There’s No ‘Us’ Without ‘Them’ by Aimee Brown

Edward Said’s discourse of Orientalism is a productive lens through which to view the far right’s use of a racial ‘other’ in order to identify and consolidate the nation. For Said, the ‘Orient’ was a floating signifier, over-determined and malleable, that could be whatever the West needed it to be (Orientalism, 21). He also identified Orientalist discourse as drawing upon the tropes and vocabulary of the older European discourse of antisemitism. This similarity is made explicit in Hanebrink’s chapter on Judeo-Bolshevism, in which Jews are identified as the leaders of both international capitalist and Communist conspiracies (6), and the human manifestations of revolution (13). As the Jews killed Christ, therefore prefiguring the anti-Christ, so they defy borders, therefore becoming the anti-nation (8). Like Said’s ‘Orientals’, Jews in the twentieth century were a conveniently floating signifier. Bolshevism was a new threat. Jews were an old threat. Therefore, Bolshevism was Jewish (27). Motadel’s article makes clear the centrality of convenience in the application of racial policy, and the conceptual malleability of ‘the Jew’ was convenient because of its use in nation building. Hanebrink states that “Jews and Judaism gave coherence to a variety of cultural visions by suggesting what their inversion might look like” (28). What is the West? Not the Orient. What is any given ethnic national? Not a (cosmopolitan, Bolshevik) Jew. Jews also allowed a nation’s problems to be blamed on non-national actors. For example, Ben-Ghiat describes how Italy was able to use the Jew to replace the southern Italian as a scapegoat for Italian underachievement, a definite improvement from the perspective of nation building (154). A constructed racial ‘other’, it would seem, can be a nation’s best friend.

2 Replies to “There’s No ‘Us’ Without ‘Them’ by Aimee Brown”

  1. I like what you’ve put out here! I like how you mentioned here that the Jews killed Christ, which resulted in them becoming the anti-nation. I’ve studied the Bible in a humanities class before, and have gone further to read parts of the New Testament which mention this in Romans 11. But it also says that Israel will be saved… so it will be interesting to see how history changes itself with the persecution of these people.
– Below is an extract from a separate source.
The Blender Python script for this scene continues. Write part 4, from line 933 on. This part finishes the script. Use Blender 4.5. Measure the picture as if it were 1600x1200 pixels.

  2. Hey Aimee! I really loved your comment about the convenience of relying on antisemitism in constructing European national identities. I think a vital part of this “convenience” is the deeply embedded nature of these ideas in European discourses. When making antisemitic references, these fascists aren’t re-inventing the wheel or creating new racist ideologies – they are relying on long-standing stereotypes that already have legitimacy within Europe. The legwork of getting approval for these racist ideologies is already done – fascists are just redirecting these thoughts to support their own nationalist project.